** BEGIN Task input **
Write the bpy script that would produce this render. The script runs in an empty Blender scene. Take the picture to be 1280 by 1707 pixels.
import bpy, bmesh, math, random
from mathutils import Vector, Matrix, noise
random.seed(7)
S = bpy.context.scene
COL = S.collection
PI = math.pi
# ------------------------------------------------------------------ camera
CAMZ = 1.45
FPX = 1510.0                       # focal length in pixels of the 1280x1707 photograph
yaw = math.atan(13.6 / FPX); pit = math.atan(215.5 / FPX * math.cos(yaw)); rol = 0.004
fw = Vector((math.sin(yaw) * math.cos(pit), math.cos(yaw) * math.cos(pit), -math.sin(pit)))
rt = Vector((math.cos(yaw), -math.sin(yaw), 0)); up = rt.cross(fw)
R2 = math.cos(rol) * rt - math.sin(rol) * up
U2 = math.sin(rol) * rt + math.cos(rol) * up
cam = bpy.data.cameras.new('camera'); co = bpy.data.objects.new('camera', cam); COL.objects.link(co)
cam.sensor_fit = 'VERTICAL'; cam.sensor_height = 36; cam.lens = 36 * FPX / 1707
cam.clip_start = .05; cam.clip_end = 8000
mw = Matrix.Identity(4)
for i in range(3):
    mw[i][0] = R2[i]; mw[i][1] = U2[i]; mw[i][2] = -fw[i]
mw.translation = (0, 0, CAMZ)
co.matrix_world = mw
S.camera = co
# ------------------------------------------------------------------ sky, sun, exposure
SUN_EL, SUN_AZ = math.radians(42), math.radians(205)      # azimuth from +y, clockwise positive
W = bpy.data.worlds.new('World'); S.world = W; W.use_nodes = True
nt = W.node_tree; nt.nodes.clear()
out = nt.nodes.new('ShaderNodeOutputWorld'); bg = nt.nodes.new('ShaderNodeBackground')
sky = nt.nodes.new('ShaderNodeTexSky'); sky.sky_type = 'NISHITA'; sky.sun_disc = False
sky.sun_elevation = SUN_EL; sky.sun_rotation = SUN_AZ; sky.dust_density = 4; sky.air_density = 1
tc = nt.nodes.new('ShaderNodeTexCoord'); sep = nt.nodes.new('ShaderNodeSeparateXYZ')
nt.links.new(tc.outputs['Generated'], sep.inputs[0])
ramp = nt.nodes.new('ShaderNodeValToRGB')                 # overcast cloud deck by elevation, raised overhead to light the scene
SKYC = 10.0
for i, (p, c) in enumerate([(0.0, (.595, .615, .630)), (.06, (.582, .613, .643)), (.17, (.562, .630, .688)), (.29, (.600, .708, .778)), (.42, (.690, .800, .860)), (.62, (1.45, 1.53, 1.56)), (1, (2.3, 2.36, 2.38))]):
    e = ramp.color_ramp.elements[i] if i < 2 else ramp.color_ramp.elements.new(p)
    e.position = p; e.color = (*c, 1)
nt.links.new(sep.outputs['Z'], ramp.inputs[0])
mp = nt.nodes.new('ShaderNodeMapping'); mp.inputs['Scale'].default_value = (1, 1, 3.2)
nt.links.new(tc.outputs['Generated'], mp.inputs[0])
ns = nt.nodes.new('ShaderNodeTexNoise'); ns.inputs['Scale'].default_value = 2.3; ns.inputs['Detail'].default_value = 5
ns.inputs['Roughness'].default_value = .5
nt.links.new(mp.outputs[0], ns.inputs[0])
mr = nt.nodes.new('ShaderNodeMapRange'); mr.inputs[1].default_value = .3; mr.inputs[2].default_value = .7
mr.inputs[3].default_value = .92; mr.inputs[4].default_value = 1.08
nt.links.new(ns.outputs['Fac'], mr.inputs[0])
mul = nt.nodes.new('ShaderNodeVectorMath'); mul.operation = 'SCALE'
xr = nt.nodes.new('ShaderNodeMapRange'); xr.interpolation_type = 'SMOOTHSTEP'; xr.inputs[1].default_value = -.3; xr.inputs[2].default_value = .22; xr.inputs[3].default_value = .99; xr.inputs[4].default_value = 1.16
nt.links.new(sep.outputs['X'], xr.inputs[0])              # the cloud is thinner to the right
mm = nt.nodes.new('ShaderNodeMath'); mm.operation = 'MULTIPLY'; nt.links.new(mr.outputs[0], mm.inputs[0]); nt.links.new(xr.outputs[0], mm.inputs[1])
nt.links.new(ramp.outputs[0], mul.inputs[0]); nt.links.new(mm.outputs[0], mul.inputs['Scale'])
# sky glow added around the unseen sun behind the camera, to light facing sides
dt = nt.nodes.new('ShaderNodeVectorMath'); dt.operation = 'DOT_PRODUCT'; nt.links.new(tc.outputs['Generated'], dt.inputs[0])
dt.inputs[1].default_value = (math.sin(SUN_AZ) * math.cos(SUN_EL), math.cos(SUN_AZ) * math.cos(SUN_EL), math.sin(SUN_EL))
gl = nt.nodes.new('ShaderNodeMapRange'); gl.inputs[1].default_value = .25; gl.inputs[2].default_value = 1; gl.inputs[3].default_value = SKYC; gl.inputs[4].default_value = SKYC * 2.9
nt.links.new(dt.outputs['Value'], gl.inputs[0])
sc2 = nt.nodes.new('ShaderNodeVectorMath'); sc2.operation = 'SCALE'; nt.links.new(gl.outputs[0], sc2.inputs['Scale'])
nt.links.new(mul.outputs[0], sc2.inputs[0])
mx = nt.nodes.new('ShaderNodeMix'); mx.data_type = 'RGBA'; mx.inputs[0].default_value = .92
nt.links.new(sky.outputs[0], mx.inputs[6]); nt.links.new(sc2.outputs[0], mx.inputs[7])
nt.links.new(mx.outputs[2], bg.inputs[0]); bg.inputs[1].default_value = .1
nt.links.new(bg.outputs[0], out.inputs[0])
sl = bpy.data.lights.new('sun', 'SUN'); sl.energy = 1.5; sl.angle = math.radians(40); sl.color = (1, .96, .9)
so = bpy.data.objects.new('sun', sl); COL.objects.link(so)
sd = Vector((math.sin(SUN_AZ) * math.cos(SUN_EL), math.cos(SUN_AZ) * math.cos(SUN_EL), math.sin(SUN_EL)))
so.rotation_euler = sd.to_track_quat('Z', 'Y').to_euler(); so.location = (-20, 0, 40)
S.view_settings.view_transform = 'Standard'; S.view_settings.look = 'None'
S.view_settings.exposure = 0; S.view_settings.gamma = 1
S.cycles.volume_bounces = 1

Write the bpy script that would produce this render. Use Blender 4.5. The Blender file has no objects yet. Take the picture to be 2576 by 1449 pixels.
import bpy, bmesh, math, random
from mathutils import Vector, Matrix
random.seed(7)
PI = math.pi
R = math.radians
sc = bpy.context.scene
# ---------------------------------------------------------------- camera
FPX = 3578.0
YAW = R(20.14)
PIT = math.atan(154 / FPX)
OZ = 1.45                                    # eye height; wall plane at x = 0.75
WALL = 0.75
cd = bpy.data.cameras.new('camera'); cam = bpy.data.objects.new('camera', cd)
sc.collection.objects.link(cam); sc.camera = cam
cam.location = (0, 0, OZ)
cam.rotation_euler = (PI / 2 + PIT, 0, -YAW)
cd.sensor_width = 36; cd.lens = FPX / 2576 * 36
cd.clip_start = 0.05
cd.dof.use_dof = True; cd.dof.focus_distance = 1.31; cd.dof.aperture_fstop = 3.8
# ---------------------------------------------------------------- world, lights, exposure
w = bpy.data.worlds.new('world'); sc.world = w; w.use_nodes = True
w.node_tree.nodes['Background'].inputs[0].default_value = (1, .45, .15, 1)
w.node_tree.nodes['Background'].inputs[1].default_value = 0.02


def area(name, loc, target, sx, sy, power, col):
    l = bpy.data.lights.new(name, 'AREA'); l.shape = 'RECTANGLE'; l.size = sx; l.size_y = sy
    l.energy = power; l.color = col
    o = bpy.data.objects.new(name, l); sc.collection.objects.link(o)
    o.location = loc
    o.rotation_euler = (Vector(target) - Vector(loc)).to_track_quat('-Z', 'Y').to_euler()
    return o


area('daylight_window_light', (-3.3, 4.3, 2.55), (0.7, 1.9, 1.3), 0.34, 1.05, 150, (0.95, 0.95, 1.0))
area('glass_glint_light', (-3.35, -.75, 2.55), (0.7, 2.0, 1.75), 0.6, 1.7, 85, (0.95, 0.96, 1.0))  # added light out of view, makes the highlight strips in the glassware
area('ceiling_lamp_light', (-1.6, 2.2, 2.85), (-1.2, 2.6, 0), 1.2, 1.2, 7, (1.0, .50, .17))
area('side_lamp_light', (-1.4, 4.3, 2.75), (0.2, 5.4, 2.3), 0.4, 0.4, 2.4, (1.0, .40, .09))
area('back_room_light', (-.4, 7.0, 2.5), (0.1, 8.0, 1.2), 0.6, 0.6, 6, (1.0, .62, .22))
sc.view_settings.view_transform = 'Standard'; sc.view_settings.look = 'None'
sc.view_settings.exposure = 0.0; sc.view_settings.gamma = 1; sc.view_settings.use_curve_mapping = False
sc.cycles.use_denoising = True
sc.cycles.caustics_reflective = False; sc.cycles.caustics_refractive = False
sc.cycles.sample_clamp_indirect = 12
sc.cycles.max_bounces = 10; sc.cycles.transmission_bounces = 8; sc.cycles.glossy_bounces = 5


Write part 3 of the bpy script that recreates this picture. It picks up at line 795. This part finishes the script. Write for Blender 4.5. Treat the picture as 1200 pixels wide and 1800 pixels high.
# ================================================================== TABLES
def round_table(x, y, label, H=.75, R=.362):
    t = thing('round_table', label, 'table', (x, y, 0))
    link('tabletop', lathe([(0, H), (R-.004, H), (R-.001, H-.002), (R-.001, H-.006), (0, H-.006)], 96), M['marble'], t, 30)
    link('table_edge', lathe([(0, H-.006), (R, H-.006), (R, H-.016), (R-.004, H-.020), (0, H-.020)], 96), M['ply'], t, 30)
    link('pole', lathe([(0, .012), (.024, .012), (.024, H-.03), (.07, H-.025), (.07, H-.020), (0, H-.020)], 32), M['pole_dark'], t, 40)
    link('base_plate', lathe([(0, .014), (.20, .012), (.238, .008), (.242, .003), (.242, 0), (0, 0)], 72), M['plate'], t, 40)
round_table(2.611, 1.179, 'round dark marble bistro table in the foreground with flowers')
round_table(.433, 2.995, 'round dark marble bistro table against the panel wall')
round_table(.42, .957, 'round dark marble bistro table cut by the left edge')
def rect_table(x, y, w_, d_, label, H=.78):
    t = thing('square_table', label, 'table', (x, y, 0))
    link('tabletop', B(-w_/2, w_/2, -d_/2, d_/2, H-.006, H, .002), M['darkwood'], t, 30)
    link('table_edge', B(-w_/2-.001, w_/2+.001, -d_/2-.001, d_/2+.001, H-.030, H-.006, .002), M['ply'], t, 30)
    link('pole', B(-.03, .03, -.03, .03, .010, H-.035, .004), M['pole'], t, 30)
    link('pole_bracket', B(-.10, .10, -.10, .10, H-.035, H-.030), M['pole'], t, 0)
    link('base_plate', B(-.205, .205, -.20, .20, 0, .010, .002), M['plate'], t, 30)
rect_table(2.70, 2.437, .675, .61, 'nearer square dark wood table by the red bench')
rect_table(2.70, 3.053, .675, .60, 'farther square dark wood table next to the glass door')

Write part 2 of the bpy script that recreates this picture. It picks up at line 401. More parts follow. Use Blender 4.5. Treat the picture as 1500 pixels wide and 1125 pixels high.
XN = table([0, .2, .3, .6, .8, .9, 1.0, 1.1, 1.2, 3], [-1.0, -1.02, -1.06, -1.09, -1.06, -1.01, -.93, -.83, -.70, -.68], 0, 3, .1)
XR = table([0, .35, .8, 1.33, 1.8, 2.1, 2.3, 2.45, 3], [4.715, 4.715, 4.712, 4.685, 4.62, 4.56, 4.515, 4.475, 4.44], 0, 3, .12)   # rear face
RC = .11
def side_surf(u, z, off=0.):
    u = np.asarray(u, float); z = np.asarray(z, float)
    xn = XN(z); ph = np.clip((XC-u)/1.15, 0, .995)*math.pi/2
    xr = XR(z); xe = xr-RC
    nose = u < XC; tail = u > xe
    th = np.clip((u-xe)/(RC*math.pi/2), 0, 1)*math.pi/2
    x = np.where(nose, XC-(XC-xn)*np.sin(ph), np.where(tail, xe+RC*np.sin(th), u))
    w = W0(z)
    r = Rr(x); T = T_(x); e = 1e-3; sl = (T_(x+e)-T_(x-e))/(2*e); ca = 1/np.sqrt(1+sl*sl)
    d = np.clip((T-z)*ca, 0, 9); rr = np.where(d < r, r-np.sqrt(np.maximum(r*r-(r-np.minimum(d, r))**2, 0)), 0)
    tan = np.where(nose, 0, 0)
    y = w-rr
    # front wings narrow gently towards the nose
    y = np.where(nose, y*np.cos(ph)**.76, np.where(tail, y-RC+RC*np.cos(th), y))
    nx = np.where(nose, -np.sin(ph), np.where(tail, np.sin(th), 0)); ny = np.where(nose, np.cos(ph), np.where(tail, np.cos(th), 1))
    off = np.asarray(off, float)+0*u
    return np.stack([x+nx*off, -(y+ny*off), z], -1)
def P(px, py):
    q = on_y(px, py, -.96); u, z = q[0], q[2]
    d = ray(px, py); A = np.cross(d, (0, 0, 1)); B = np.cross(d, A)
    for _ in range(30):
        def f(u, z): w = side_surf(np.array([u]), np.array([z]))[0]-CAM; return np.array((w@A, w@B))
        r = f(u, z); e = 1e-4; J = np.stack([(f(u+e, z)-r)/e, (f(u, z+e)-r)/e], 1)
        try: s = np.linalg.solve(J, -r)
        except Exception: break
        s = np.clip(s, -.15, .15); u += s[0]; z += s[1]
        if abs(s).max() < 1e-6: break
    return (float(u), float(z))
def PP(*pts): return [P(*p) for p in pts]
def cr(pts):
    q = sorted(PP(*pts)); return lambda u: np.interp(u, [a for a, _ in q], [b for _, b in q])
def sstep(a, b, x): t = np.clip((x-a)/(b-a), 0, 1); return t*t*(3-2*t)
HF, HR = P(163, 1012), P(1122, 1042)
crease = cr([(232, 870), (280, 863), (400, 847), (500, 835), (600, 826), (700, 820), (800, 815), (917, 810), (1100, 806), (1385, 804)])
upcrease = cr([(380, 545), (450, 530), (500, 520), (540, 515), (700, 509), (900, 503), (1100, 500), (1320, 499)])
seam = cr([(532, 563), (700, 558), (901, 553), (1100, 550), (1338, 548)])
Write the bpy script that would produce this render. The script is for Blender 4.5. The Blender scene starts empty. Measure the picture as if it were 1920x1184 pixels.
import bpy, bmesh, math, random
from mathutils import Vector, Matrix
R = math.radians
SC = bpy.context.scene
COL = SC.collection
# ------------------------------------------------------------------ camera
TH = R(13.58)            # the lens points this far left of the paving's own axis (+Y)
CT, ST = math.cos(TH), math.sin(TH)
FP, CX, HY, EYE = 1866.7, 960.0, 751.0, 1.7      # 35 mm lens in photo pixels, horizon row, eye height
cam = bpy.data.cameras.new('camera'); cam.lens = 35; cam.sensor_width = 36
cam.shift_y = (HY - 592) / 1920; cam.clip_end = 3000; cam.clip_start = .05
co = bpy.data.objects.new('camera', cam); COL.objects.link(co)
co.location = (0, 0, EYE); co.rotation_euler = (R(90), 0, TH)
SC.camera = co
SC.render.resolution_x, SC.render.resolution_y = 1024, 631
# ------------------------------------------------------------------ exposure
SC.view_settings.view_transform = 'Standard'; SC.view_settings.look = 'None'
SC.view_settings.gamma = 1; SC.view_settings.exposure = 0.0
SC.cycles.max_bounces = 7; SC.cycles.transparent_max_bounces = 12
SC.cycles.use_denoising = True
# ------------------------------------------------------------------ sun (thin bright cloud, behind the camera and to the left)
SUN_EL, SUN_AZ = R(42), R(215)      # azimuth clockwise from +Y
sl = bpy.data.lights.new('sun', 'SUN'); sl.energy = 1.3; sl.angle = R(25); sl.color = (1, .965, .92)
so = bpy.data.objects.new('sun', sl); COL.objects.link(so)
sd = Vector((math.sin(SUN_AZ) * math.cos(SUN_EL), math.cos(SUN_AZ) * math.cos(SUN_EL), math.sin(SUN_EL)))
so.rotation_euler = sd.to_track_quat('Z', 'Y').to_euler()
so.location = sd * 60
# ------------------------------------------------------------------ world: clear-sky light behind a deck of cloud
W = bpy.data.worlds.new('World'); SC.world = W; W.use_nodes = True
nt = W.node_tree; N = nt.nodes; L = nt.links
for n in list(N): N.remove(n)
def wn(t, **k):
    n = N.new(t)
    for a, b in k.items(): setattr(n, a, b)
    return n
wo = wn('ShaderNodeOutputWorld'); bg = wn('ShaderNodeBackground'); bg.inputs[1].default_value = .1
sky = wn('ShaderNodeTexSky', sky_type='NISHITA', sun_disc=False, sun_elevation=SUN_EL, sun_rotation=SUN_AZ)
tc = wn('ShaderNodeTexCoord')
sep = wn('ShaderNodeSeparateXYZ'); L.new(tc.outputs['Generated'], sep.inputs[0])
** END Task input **
-- Written exercise --
Locate the string "wide" in the listing above and copy every line where it occurs.

-- Result --
Write part 3 of the bpy script that recreates this picture. It picks up at line 795. This part finishes the script. Write for Blender 4.5. Treat the picture as 1200 pixels wide and 1800 pixels high.
Write part 2 of the bpy script that recreates this picture. It picks up at line 401. More parts follow. Use Blender 4.5. Treat the picture as 1500 pixels wide and 1125 pixels high.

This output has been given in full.